Todo esse meu chalalá foi para construir a reflexão em cima daquela parte de ter as mãos elogiadas. Fosse hoje, provavelmente agradeceria com muita satisfação por essa menção carinhosa a meu respeito. No mesmo Instagram, hoje vi uma foto de duas pessoas com as quais trabalhei, sendo uma delas uma amiga que indiquei para a função que ela hoje exerce. Fiquei vendo aquela foto e pensando na parcela de Antônio que havia ali.

E gosto muito disso, sabem? De ver imagens, contemplar momentos e pensar nas pessoas cujas vidas em alguma oportunidade ajudei a construir, mudar, direcionar. É talvez a característica da qual mais tenho orgulho de possuir, esse dinamismo em, através de um movimento ou outro, conseguir impactar e deixar uma marca por ter melhorado a vida de alguém.

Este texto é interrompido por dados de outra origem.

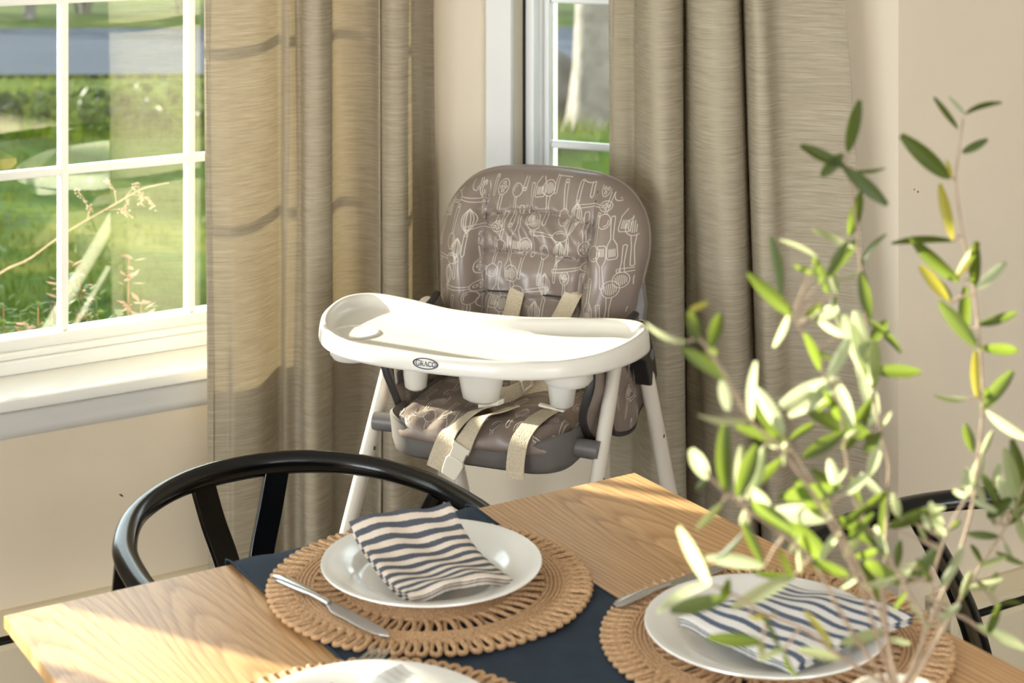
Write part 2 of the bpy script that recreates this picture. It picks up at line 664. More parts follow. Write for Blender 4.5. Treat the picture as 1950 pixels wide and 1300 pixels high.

Já fiz uma série de vezes e recomendo.

Passei vários dias pensando no que escrever, temos aí um ano que recém começou, cheio de esperanças, planos, repleto de coisas boas por acontecer e pessoas que cruzarão nosso caminho diariamente. Quantas mudarão o nosso destino? A vida de quem vou impactar em 2022? Está tudo em nossas mãos, seja de forma consciente ou não. É justamente nessa hora que desejo continuar a ter as mãos bonitas e fazer valer um reconhecimento de mais de vinte anos.

Que seja um ótimo ano para todos nós.